Fastest way to coerce matrix to integer matrix in R

Question

I just realized that if you create a matrix with integer values, they are rather stored as numeric.

a <- matrix(c(0,1,0,1), ncol=2)
class(a[1,]) # numeric

a matrix of integers need half the amount of memory (for large dimensions).
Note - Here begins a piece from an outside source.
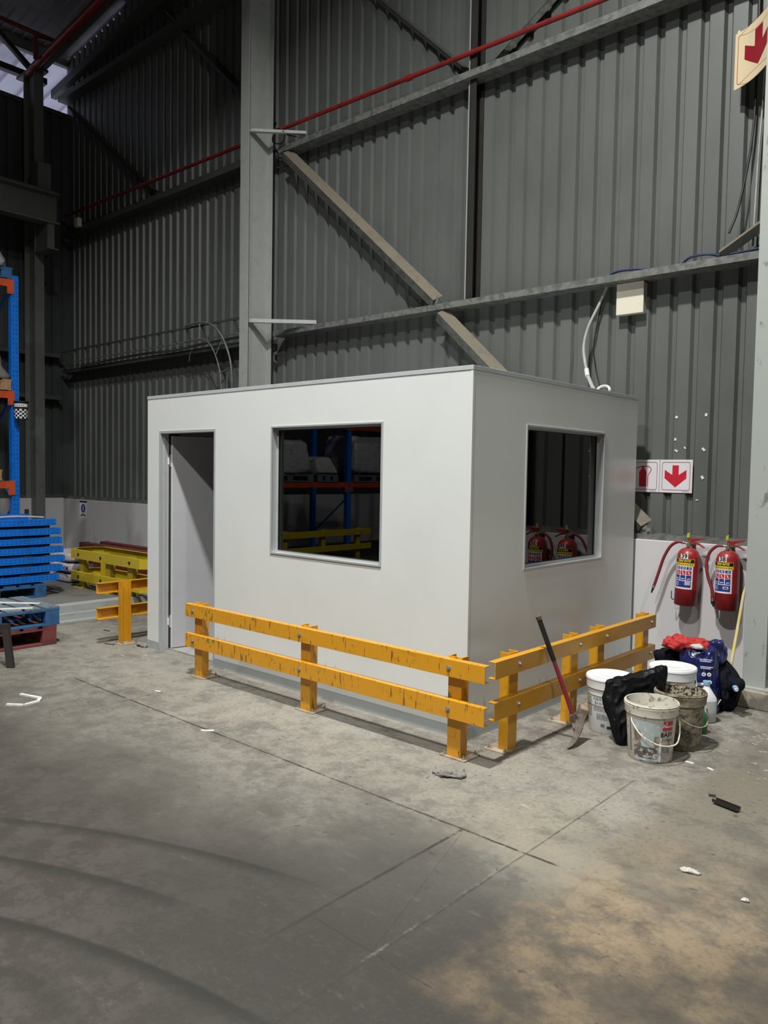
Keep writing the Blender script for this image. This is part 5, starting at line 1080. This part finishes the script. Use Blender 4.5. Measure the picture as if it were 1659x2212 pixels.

The following function coerces all values to integers:

forceMatrixToInteger <- function(m){
    apply (m, c (1, 2), function (x) {
         (as.integer(x))
    })
}

a <- forceMatrixToInteger(a)

class(a[1,]) # integer

I wanted to know if you can think of any other way to do this, and if it would be faster or more memory efficient.

sessionInfo

R version 3.2.3 (2015-12-10)
Platform: x86_64-apple-darwin13.4.0 (64-bit)
Running under: OS X 10.11.3 (El Capitan)

EDIT: First Test

I defined a function that does what Richard Scriven answer describes, and the one I defined, and tested speed.

exp_size <- 4
exp_reps <- 3 
mat <- matrix(sample(c(0,1), 10^exp_size, replace=TRUE),ncol=10^(exp_size/2))

fun1<-function(){
    mode(mat) <- 'integer'
}

time <- proc.time()
    for (i in 1:10^exp_reps){
    fun1()
}
time <- proc.time()-time
print('Results fun1:')
print(time)

 print(time)
 # user  system elapsed 
 # 0.096   0.035   0.132 

fun2 <- function(){
    apply (mat, c (1, 2), function (x) {
         (as.integer(x))
    })
}

time <- proc.time()
for (i in 1:10^exp_reps){
    fun2()
}
time <- proc.time()-time
print('Results fun2:')
print(time)

# user  system elapsed 
# 22.592   0.148  22.775 

There is a clear winner.

Answer 1

If you do c(0, 1, 0, 1), it seems like you would be creating integers, but you are actually creating a vector of doubles. For integers you would have to use c(0L, 1L, 0L, 1L), or rep(0:1, 2) (since : creates a vector of integers). To change your matrix to integer, you can change its internal storage mode.

a <- matrix(c(0,1,0,1), ncol=2)
object.size(a)
# 232 bytes
mode(a) <- "integer"
object.size(a)
# 216 bytes

I don't know how fast it is, but it's pretty easy.